自分なんてどうだっていい――美帆は肝心なときは必ずそう思う。意志の力によってではなく、ごく自然に思える。胸の芯に巣食う投げやりな心が、いつか人生を台無しにしてしまうそうでたまに恐ろしくなる。一方で、それが自分のほんとうの強さのような気がするときもあった。

もともと美帆は家族など信じていなかった。幼いときに親に捨てられた人間が、家族を信ずるなんてナンセンスだ。美帆にしてみれば、それはまるで奴隷が主人の娘に恋するようなものだった。

「故郷なんてそんなものなんじゃないですか。あった方がいいか、ない方がいいかで投票したらちょうど半々みたいな感じ」面白いいい方をする。

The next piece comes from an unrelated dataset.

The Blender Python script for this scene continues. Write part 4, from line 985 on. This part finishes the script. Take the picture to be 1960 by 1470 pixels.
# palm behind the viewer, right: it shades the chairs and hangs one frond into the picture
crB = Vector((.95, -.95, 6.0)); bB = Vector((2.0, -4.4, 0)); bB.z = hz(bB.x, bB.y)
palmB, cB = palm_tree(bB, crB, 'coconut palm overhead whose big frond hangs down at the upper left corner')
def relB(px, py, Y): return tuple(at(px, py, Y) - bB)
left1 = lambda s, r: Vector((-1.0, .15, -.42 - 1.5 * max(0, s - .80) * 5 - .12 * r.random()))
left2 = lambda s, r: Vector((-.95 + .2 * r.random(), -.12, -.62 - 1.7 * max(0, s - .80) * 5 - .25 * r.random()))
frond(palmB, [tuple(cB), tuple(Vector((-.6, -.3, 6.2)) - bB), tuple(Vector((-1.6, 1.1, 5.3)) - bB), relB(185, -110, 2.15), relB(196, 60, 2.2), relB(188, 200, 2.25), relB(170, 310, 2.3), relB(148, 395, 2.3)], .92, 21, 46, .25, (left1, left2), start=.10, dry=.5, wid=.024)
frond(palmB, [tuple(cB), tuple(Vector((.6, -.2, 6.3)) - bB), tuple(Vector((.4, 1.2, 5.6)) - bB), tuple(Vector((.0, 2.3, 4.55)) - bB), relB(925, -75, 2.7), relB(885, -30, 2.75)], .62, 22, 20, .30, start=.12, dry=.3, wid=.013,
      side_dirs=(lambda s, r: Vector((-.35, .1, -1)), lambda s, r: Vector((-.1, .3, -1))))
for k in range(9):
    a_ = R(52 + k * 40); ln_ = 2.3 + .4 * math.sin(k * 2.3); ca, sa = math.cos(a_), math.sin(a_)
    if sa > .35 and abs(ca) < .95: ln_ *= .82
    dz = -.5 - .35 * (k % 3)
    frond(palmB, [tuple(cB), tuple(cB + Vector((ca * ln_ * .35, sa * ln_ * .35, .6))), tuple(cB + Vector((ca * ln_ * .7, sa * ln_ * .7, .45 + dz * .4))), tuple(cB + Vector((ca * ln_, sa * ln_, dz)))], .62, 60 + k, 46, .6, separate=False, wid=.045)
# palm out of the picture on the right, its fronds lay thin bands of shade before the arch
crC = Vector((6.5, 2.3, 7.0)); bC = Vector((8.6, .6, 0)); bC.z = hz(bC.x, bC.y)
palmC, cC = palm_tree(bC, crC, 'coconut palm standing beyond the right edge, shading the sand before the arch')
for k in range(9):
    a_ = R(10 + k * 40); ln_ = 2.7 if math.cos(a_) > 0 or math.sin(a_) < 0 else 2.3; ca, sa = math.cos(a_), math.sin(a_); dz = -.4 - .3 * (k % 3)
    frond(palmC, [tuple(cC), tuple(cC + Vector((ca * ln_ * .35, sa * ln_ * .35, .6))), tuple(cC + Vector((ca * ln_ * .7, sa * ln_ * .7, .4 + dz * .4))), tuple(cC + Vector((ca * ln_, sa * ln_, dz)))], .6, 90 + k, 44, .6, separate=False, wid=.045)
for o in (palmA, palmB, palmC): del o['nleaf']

優司は言った。「俺はあんとき、魂っていうんは固まりやないんやって分かった気がすると。何か知らんけど、魂は心の真ん中のドカンとあるんやなくて、心の一粒一粒に入っとると。俺の心にも小さか魂がいっぱい詰まっとった。そいが、龍のごとあった。(中略)俺にとって死ぬっていうのは、心にちりばめられとった龍が、大きな一匹の龍になることやった気がする」

「ちゃんと生きれんやつが、ちゃんとも死ねん。生き死には一つやろ。いまのお前は、龍にはなれんばい。死にたいなんて言うやつは絶対大したもんにはなれん」

「そうや。小柳も、お前が自分で自分の母親ばクビにしたと思えばよか。お前の母親が自殺したんは母親自身の問題で、お前とは何の関係もなか」自分の意志で自分の力だけでこの世界に生まれてきた――美帆はいままでそんなふうに考えたことは一度もなかった。